The problem is that Nike now has a vested interest in making sure that things don't get better.
Sure they do. But in most cases they can't. In most cases where they "shop around" for lower wages, it's because competition has driven up wages and working conditions in the previous country.
If they can get the governments in those countries to hold down wages by force, that's absolutely a bad thing, but I see no reason to believe that's the norm. And if that's the case, it's government corruption-- not sweatshops per se-- that we should be criticizing.
You mentioned child labor laws-- this is a good example of letting the perfect being the enemy of the good. In wealthy Western countries, it's perfectly reasonable to demand children not work. But if you're talking about a country where children have to work to stay alive, it's far from clear that banning it is a good thing. Would I like a world in which no child had to work? Absolutely.

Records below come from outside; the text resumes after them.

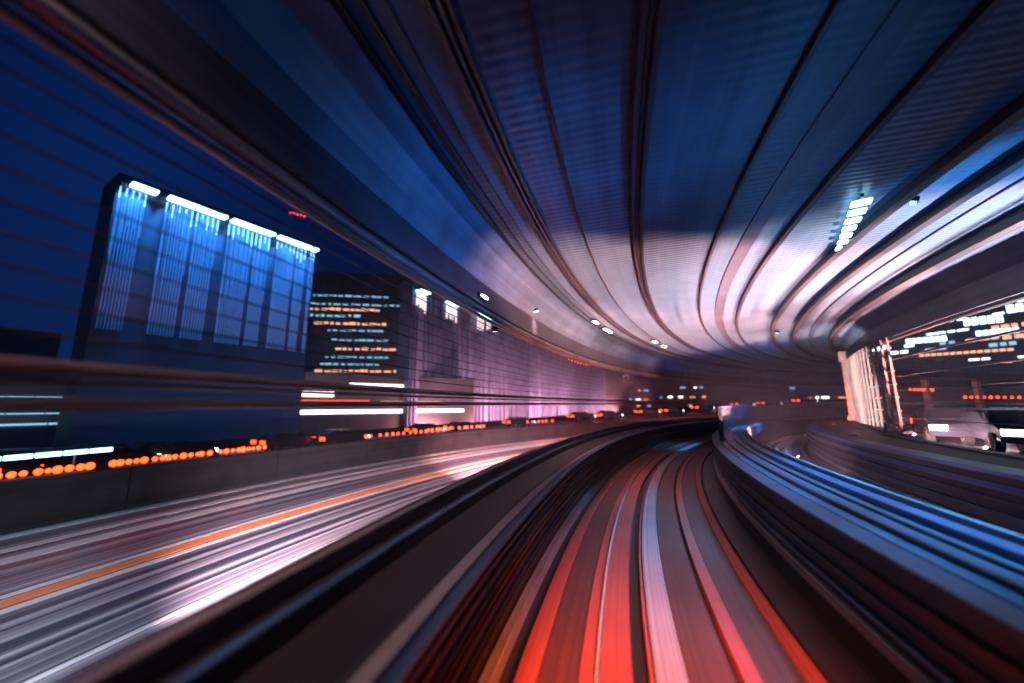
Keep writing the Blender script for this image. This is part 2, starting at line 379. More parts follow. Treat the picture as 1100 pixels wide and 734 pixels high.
# ------------------------------------------------------------------ overhead deck
oh = empty('overhead_deck')
tag(oh, 'corrugated deck arching over the tracks with long dark seams', 'deck')
CE = 3.15
sweep('soffit', [(-1.95, CE), (6.5, CE), (6.5, CE+.4), (-1.95, CE+.4)], M['soffit'], -14, 82, .6, parent=oh)
def seam(d0, d1, h, m='joint'): sweep('seam', rect(d0, d1, CE-h, CE-.002), M[m], -14, 82, .5, parent=oh)
for d0, d1, h, m in ((-1.88, -1.84, .05, 'joint'), (-1.70, -1.67, .04, 'joint'), (-1.52, -1.50, .03, 'jointlight'), (-1.20, -1.15, .07, 'joint'), (-1.12, -1.09, .04, 'jointlight'), (-1.04, -1.0, .05, 'joint'),
                     (-.42, -.39, .03, 'jointlight'), (.45, .50, .07, 'joint'), (.52, .55, .04, 'jointlight'), (.58, .64, .08, 'joint'), (1.93, 1.98, .06, 'joint'), (2.42, 2.68, .02, 'fascia'),
                     (3.08, 3.16, .08, 'joint'), (4.28, 4.42, .14, 'joint'), (5.08, 5.22, .15, 'joint'), (5.7, 5.73, .03, 'joint')): seam(d0, d1, h, m)
sweep('haunch', [(-1.95, CE-.001), (-2.2, 3.02), (-2.42, 2.72), (-2.5, 2.44), (-2.62, 2.44), (-2.62, CE+.4), (-1.95, CE+.4)], M['haunch'], -14, 82, .5, parent=oh)
sweep('fascia', rect(-2.66, -2.50, 1.90, 2.438), M['fascia'], -14, 82, .5, parent=oh)
sweep('inner_haunch', [(6.502, CE-.001), (6.9, 2.95), (7.15, 2.6), (7.3, 2.6), (7.3, CE+.4), (6.502, CE+.4)], M['haunch'], -14, 82, .6, parent=oh)
sweep('inner_beam', bev(6.42, 6.60, CE-.22, CE-.004, .02), M['joint'], -14, 82, .6, parent=oh)
sweep('inner_fascia', rect(7.17, 7.3, 2.05, 2.598), M['fascia'], -14, 82, .6, parent=oh)
ep = empty('edge_pipes')
tag(ep, 'bundle of thick grey pipes along the lower left edge of the overhead deck', 'pipe')
sweep('pipe', circ(-2.47, 1.83, .062, 14), M['pipe'], -14, 82, .4, parent=ep, smooth=True)
sweep('pipe', circ(-2.50, 1.72, .038, 12), M['handrail'], -14, 82, .4, parent=ep, smooth=True)
sweep('pipe', circ(-2.44, 1.93, .025, 10), M['joint'], -14, 82, .4, parent=ep, smooth=True)
tag(sweep('inner_pipe', circ(7.1, 1.95, .06, 12), M['joint'], -14, 82, .5, smooth=True), 'dark pipe under the inner edge of the overhead deck on the right', 'pipe')
tag(sweep('inner_pipe', circ(7.1, 1.35, .03, 12), M['joint'], -14, 82, .5, smooth=True), 'slim dark pipe below the inner edge of the overhead deck on the right', 'pipe')

# handrails and wires on the left
tag(sweep('handrail', circ(-2.5, .17, .035, 12), M['handrail'], -14, 82, .4, smooth=True), 'upper round handrail on the left side of the guideway', 'handrail')
tag(sweep('handrail', circ(-2.5, .10, .016, 10), M['handrail'], -14, 82, .4, smooth=True), 'slim round handrail just beneath the upper left handrail', 'handrail')
tag(sweep('handrail', circ(-2.5, .0, .030, 12), M['handrail'], -14, 82, .4, smooth=True), 'lowest round handrail on the left side of the guideway', 'handrail')
for i, z in enumerate((.32, .46, .60, .74, .88, 1.02, 1.17, 1.32, 1.47, 1.6)):
    tag(sweep('fence_wire', circ(-2.5, z, .007, 5), M['cable'], -14, 82, .5), 'thin dark fence wire strung between the left handrails and the overhead pipes', 'wire', 'wires along the left side of the guideway')
for i, z in enumerate((-.4, .0, .4, .8)):
    tag(sweep('fence_wire', circ(7.05, z, .008, 5), M['cable'], -14, 82, .6), 'thin dark wire along the open right side of the second track', 'wire', 'wires along the right side of the guideway')

# columns on the inside of the bend
def column(s, label):
    t = empty('column', pos(s, 6.98, -.8), head(s)); tag(t, label, 'column', 'columns on the inside of the bend')
    MB().box(-.17, .17, -.22, .22, 0, 3.0, .03).build('shaft', M['column'], t)
    MB().box(-.24, .24, -.3, .3, .001, .22, .03).build('base', M['column'], t)
    MB().box(-.26, .26, -.34, .34, 2.9, 3.4, .05).build('capital', M['column'], t)
for i, s in enumerate((26.5, 34, 42, 50, 58, 66)):
    column(s, ['reddish column nearest the camera where the inner edge of the bend turns away', 'second reddish column on the inside of the bend', 'third reddish column on the inside of the bend', 'fourth column on the inside of the bend', 'fifth column on the inside of the bend', 'farthest column on the inside of the bend'][i])

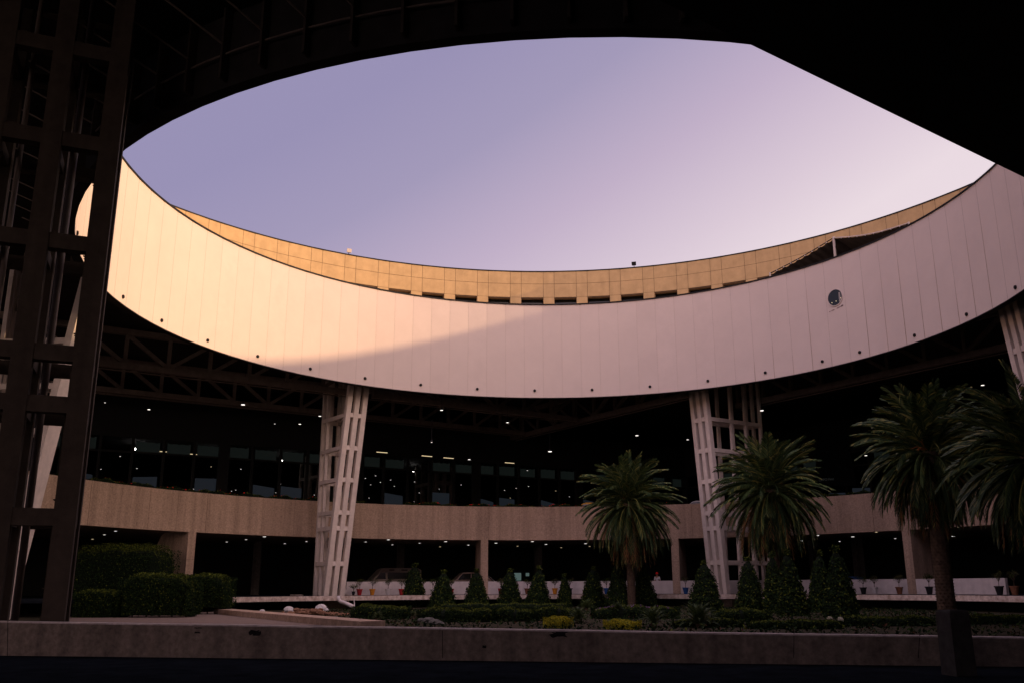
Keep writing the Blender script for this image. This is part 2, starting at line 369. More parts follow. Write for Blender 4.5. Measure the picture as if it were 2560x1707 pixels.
# ================================================================ upper tier with its slot windows
tier = thing('upper_tier', 'ochre panelled round upper storey set back above the white ring, slot windows at its foot', 'upper storey', (CX, CY, 23))
RT = 39.; NT = 72; TA = 90.02; ZL = 28.75; ZS = 30.2; Z2 = 31.5
wall = MB(); seam = MB()
def arcq(bld, r, a0, a1, z0, z1, m=0, inn=.0):
    p, q = pol(r, a0), pol(r, a1); bld.add([(p.x, p.y, z0), (q.x, q.y, z0), (q.x, q.y, z1), (p.x, p.y, z1)], [(0, 1, 2, 3)], m)
sg = .022
for i in range(NT):
    w0 = TA+5*i; w1 = w0+3.34; e = w0+5
    for a, q, zz in ((w0+sg, w1-sg, ZL), (w1+sg, e-sg, 23.0)):
        for z0, z1 in (((zz, ZS-.015), (ZS+.015, Z2)) if zz > 24 else ((zz, ZL-.012), (ZL+.012, ZS-.015), (ZS+.015, Z2))): arcq(wall, RT, a, q, z0, z1)
    arcq(seam, RT+.07, w0-.05, w1+.05, ZL-.1, Z2, 0); arcq(seam, RT+.07, w1-.05, e+.05, 23, Z2, 0)
    # window reveal: soffit, cheeks
    p0, p1, q0, q1 = pol(RT, w0), pol(RT, w1), pol(RT+.9, w0), pol(RT+.9, w1)
    wall.add([(p0.x, p0.y, ZL), (p1.x, p1.y, ZL), (q1.x, q1.y, ZL), (q0.x, q0.y, ZL)], [(0, 1, 2, 3)])
    for p, q in ((p0, q0), (p1, q1)): wall.add([(p.x, p.y, 23), (q.x, q.y, 23), (q.x, q.y, ZL), (p.x, p.y, ZL)], [(0, 1, 2, 3)])
wall.build('panel_wall', tierm, tier); seam.build('panel_seams', tierj, tier)
for i in range(NT):
    mid = (TA+5*i) % 360
    if not (25 < mid < 165): continue
    b = MB(); arcq(b, RT+.85, TA+5*i, TA+5*i+3.34, 27.2, ZL-.02, 0); o = b.build('slot_window', glassd, tier)
    b = MB(); b.bar(pol(RT+.6, TA+5*i, 28.15), pol(RT+.6, TA+5*i+3.34, 28.15), .05, .05); b.build('window_rail', mat('rail', (.25, .2, .14)) if 'rail' not in MATS else MATS['rail'], o)
b = MB(); b.ring(RT-.04, RT+.5, Z2, Z2+.11, 0, 360, 144); b.build('rim_cap', black, tier)
b = MB(); b.ring(RT+.95, RT+1.3, 22.9, Z2-.02, 0, 360, 144); b.build('back_wall', tierm, tier)
# terrace roof and main roof (soffit)
b = MB(); b.ring(25.43, RT+1.0, 22.6, 22.9, 0, 360, 98); tag(b.build('roof_terrace', mat('terrace_gravel', (.25, .22, .19), .9, .3, 5)), 'flat gravel terrace between the white ring and the upper storey', 'roof')
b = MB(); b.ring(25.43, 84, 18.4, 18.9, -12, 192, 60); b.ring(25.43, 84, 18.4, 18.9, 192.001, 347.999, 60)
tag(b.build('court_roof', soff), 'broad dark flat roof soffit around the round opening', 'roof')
b = MB(); b.ring(RT+1.3, 60, Z2-.6, Z2-.2, 0, 360, 72)
tag(b.build('upper_roof', soff), 'flat top roof behind the ochre upper storey', 'roof')
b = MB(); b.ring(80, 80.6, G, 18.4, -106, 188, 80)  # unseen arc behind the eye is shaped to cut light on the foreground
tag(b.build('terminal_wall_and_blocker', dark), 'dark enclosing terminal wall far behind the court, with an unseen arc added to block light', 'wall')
# two floodlights on the rim
for px_, py_, m, lab in ((872, 634, canvl, 'small sunlit floodlight on the ochre rim, left of centre'), (1585, 663, black, 'small dark floodlight on the ochre rim, right of centre')):  # left housing gets a pale material, sunlight put into its colour
    p = acyl(px_, py_, RT+.1); a = ang(p); base = pol(RT+.1, a, Z2+.11); o = thing('floodlight', lab, 'floodlight', base, 'floodlights on the upper rim')
    ux = Vector((-math.sin(R(a)), math.cos(R(a)), 0)); b = MB(); b.bar(base, base+Vector((0, 0, .25)), .06, .06)
    b.bar(base+ux*.2+Vector((0, 0, .22)), base-ux*.2+Vector((0, 0, .22)), .05, .05); b.build('bracket', black, o)
    b = MB(); cc = base+Vector((0, 0, .42)); inn = Vector((-math.cos(R(a)), -math.sin(R(a)), -.35)).normalized()
    b.bar(cc-inn*.12, cc+inn*.14, .36, .26, ux, w2=.46, h2=.36); b.build('lamp_housing', m, o)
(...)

But I'm not going to condemn children to even deeper poverty so wealthy Americans can soothe their consciences.
Your claim is essentially that it is better to be a good slaveholder than to oppose slavery.
No, my claim is that it's better to light a candle than to curse the darkness. Sweatshop owners might be motivated by greed, but as a side effect they are improving conditions in the third world. I'd love it if conditions improved, but the fact that conditions are poor doesn't justify taking the jobs away.
The question isn't whether sweatshops meet American labor standards. If that were the requirement, we would condemn third-world workers to poverty in perpetuity. The question is whether sweatshops on net help or harm the poor. I don't see how you can claim that they hurt them. Again, poverty existed long before the greedy corporations arrived on the scene. It's absurd to blame them for it. Bad jobs at lousy wages is better than no job at all, yet sweatshop activists seem to believe that until coroporations are willing to pay a "living wage" the third-world poor shouldn't be allowed to have any jobs at all. I think that's a cruel and destructive policy.